**Requirement**
Make an exact copy of the lines, leaving the pictures out.

**Given material**
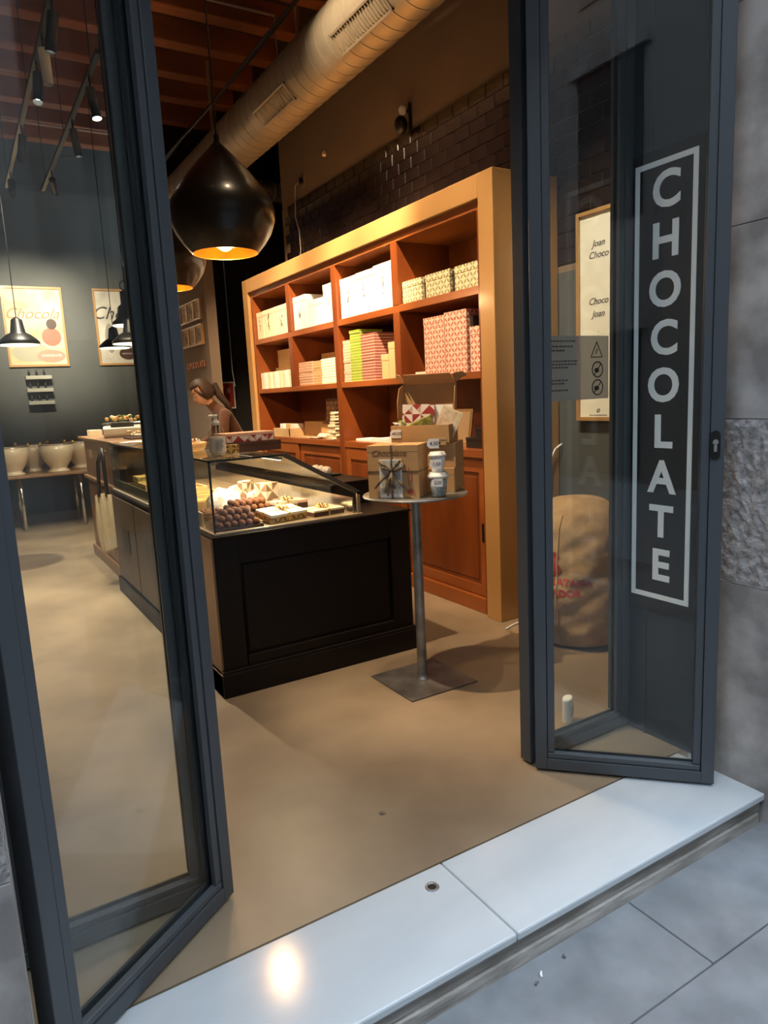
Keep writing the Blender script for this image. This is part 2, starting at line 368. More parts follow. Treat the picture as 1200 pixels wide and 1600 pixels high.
tm = MB().prism([(-TW/2+.002, -TH/2+.002), (TW/2-.002, -TH/2+.002), (TW/2-.002, TH/2-.002), (-TW/2+.002, TH/2-.002)], 0, .004, 'X')
tm = MB()
a, b2, c2 = TW/2-.0022, TH/2-.0022, .006
pr_ = [(-a, -b2), (a, -b2), (a, b2), (-a, b2)]; c3 = .0025; qr_ = [(-a+c2, -b2+c3), (a-c2, -b2+c3), (a-c2, b2-c3), (-a+c2, b2-c3)]
tm._add([(0, y, z) for y, z in pr_]+[(-.004, y, z) for y, z in pr_]+[(-.009, y, z) for y, z in qr_],
        [(0, 1, 5, 4), (1, 2, 6, 5), (2, 3, 7, 6), (3, 0, 4, 7), (4, 5, 9, 8), (5, 6, 10, 9), (6, 7, 11, 10), (7, 4, 8, 11), (8, 9, 10, 11)])
tile_me = tm.mesh('tile', tile_m)
ntile = 0
for k in range(14):
    z = 3.556-TH/2-k*TH
    for j in range(31):
        y = 2.10+(j+.5*(k % 2))*TW
        if y < 2.35 or y > 7.52 or (z < 2.72 and y > 3.5): continue
        link_part('tile', tile_me, wr, (3.402-3.4, y-5, z), (random.uniform(-.003, .003), random.uniform(-.006, .006), random.uniform(-.006, .006))); ntile += 1
print('tiles', ntile)
ceil = struct('ceiling', (1.5, 6, 5.25)); MB().box(-1.4, 4.6, 1.9, 11.7, 5.25, 5.4).build('vault_boards', ceil_m, ceil, world=True)
y = 2.35
while y < 11.4:
    MB().box(-1.2, 3.41, y-.085, y+.085, 5.02+random.uniform(-.015, .015), 5.26).build('beam', beam_m, ceil, bevel=.012, world=True); y += .655
cable_m = mat('grey_conduit', (.36, .30, .24), .5)
conduit = thing('ceiling_conduit', 'thin pale electrical conduit run crossing under the timber beams', 'conduit', (2.2, 8, 4.9))
MB().tube([(.4, 6.55, 4.98), (2.99, 6.55, 4.98), (2.99, 6.55, 4.55)], .012, 8).build('pipe', cable_m, conduit, world=True)
MB().tube([(-1.1, 10.1, 4.98), (2.9, 10.1, 4.98), (2.9, 10.1, 4.6)], .012, 8).build('pipe', cable_m, conduit, world=True)

# ---- doors: four folding glazed leaves
DH = 3.3
def leaf(name, loc, rz, L, label):
    o = struct(name, (*loc, 0), label); o.rotation_euler = (0, 0, rz)
    T, s, bd = .058, .045, .025; z0 = .012; z1 = DH
    for x0, x1 in ((0, s), (L-s, L)): MB().box(x0, x1, 0, T, z0, z1).build('stile', frame_m, o, bevel=.0025)
    MB().box(s, L-s, 0, T, z0, z0+s).build('bottom_rail', frame_m, o, bevel=.0025)
    MB().box(s, L-s, 0, T, z1-s, z1).build('top_rail', frame_m, o, bevel=.0025)
    g = .003; a0, a1, c0, c1 = s+g, L-s-g, z0+s+g, z1-s-g
    MB().box(s, L-s, .010, T-.010, z0+s, z0+s+g).box(s, s+g, .010, T-.010, z0+s, z1-s).box(L-s-g, L-s, .010, T-.010, z0+s, z1-s).build('gasket', frame_dark, o)
    b = MB()
    for y0, y1 in ((.005, .021), (T-.021, T-.005)):
        sl = bd*.75
        b.prism([(y0, c0), (y1, c0), (y1, c0+bd-(.006 if y0 > .01 else 0)), (y0, c0+bd-(.006 if y0 < .01 else 0))], a0, a1, 'X')
        b.box(a0, a1, y0, y1, c1-bd, c1); b.box(a0, a0+bd, y0, y1, c0+bd, c1-bd); b.box(a1-bd, a1, y0, y1, c0+bd, c1-bd)
    b.build('glazing_bead', frame_m, o, bevel=.0015)
    MB().box(a0+.006, a1-.006, T/2-.004, T/2+.004, c0+.006, c1-.006).build('glass_pane', glass_m, o)
    return o
dRF = (2.25-1.79, 1.45-1.93); n_ = math.hypot(*dRF)
door_1 = leaf('door_1', (.022, 1.571), math.atan2(.569, .822), .645, 'dark grey framed glass leaf folded out at the left of the entrance')
door_2 = leaf('door_2', (-.07, 1.97), 0, .58, 'dark grey framed glass leaf standing behind the front left leaf')
door_3 = leaf('door_3', (1.79, 1.93), math.atan2(dRF[1], dRF[0]), .648, 'dark grey framed glass leaf with a lock cylinder at the right of the entrance')
door_4 = leaf('door_4', (1.80, 1.97), 0, .58, 'dark grey framed glass leaf with a notice sticker behind the front right leaf')
for d, x in ((door_1, .645), (door_3, 0)):
    for z in (.10, 1.15, 2.2, 3.15): MB().lathe([(.009, -.05), (.009, .05)], 10, (x, .062, z)).build('hinge', frame_m, d, True)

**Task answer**
Keep writing the Blender script for this image. This is part 2, starting at line 368. More parts follow. Treat the picture as 1200 pixels wide and 1600 pixels high.
tm = MB().prism([(-TW/2+.002, -TH/2+.002), (TW/2-.002, -TH/2+.002), (TW/2-.002, TH/2-.002), (-TW/2+.002, TH/2-.002)], 0, .004, 'X')
tm = MB()
a, b2, c2 = TW/2-.0022, TH/2-.0022, .006
pr_ = [(-a, -b2), (a, -b2), (a, b2), (-a, b2)]; c3 = .0025; qr_ = [(-a+c2, -b2+c3), (a-c2, -b2+c3), (a-c2, b2-c3), (-a+c2, b2-c3)]
tm._add([(0, y, z) for y, z in pr_]+[(-.004, y, z) for y, z in pr_]+[(-.009, y, z) for y, z in qr_],
        [(0, 1, 5, 4), (1, 2, 6, 5), (2, 3, 7, 6), (3, 0, 4, 7), (4, 5, 9, 8), (5, 6, 10, 9), (6, 7, 11, 10), (7, 4, 8, 11), (8, 9, 10, 11)])
tile_me = tm.mesh('tile', tile_m)
ntile = 0
for k in range(14):
    z = 3.556-TH/2-k*TH
    for j in range(31):
        y = 2.10+(j+.5*(k % 2))*TW
        if y < 2.35 or y > 7.52 or (z < 2.72 and y > 3.5): continue
        link_part('tile', tile_me, wr, (3.402-3.4, y-5, z), (random.uniform(-.003, .003), random.uniform(-.006, .006), random.uniform(-.006, .006))); ntile += 1
print('tiles', ntile)
ceil = struct('ceiling', (1.5, 6, 5.25)); MB().box(-1.4, 4.6, 1.9, 11.7, 5.25, 5.4).build('vault_boards', ceil_m, ceil, world=True)
y = 2.35
while y < 11.4:
    MB().box(-1.2, 3.41, y-.085, y+.085, 5.02+random.uniform(-.015, .015), 5.26).build('beam', beam_m, ceil, bevel=.012, world=True); y += .655
cable_m = mat('grey_conduit', (.36, .30, .24), .5)
conduit = thing('ceiling_conduit', 'thin pale electrical conduit run crossing under the timber beams', 'conduit', (2.2, 8, 4.9))
MB().tube([(.4, 6.55, 4.98), (2.99, 6.55, 4.98), (2.99, 6.55, 4.55)], .012, 8).build('pipe', cable_m, conduit, world=True)
MB().tube([(-1.1, 10.1, 4.98), (2.9, 10.1, 4.98), (2.9, 10.1, 4.6)], .012, 8).build('pipe', cable_m, conduit, world=True)

# ---- doors: four folding glazed leaves
DH = 3.3
def leaf(name, loc, rz, L, label):
    o = struct(name, (*loc, 0), label); o.rotation_euler = (0, 0, rz)
    T, s, bd = .058, .045, .025; z0 = .012; z1 = DH
    for x0, x1 in ((0, s), (L-s, L)): MB().box(x0, x1, 0, T, z0, z1).build('stile', frame_m, o, bevel=.0025)
    MB().box(s, L-s, 0, T, z0, z0+s).build('bottom_rail', frame_m, o, bevel=.0025)
    MB().box(s, L-s, 0, T, z1-s, z1).build('top_rail', frame_m, o, bevel=.0025)
    g = .003; a0, a1, c0, c1 = s+g, L-s-g, z0+s+g, z1-s-g
    MB().box(s, L-s, .010, T-.010, z0+s, z0+s+g).box(s, s+g, .010, T-.010, z0+s, z1-s).box(L-s-g, L-s, .010, T-.010, z0+s, z1-s).build('gasket', frame_dark, o)
    b = MB()
    for y0, y1 in ((.005, .021), (T-.021, T-.005)):
        sl = bd*.75
        b.prism([(y0, c0), (y1, c0), (y1, c0+bd-(.006 if y0 > .01 else 0)), (y0, c0+bd-(.006 if y0 < .01 else 0))], a0, a1, 'X')
        b.box(a0, a1, y0, y1, c1-bd, c1); b.box(a0, a0+bd, y0, y1, c0+bd, c1-bd); b.box(a1-bd, a1, y0, y1, c0+bd, c1-bd)
    b.build('glazing_bead', frame_m, o, bevel=.0015)
    MB().box(a0+.006, a1-.006, T/2-.004, T/2+.004, c0+.006, c1-.006).build('glass_pane', glass_m, o)
    return o
dRF = (2.25-1.79, 1.45-1.93); n_ = math.hypot(*dRF)
door_1 = leaf('door_1', (.022, 1.571), math.atan2(.569, .822), .645, 'dark grey framed glass leaf folded out at the left of the entrance')
door_2 = leaf('door_2', (-.07, 1.97), 0, .58, 'dark grey framed glass leaf standing behind the front left leaf')
door_3 = leaf('door_3', (1.79, 1.93), math.atan2(dRF[1], dRF[0]), .648, 'dark grey framed glass leaf with a lock cylinder at the right of the entrance')
door_4 = leaf('door_4', (1.80, 1.97), 0, .58, 'dark grey framed glass leaf with a notice sticker behind the front right leaf')
for d, x in ((door_1, .645), (door_3, 0)):
    for z in (.10, 1.15, 2.2, 3.15): MB().lathe([(.009, -.05), (.009, .05)], 10, (x, .062, z)).build('hinge', frame_m, d, True)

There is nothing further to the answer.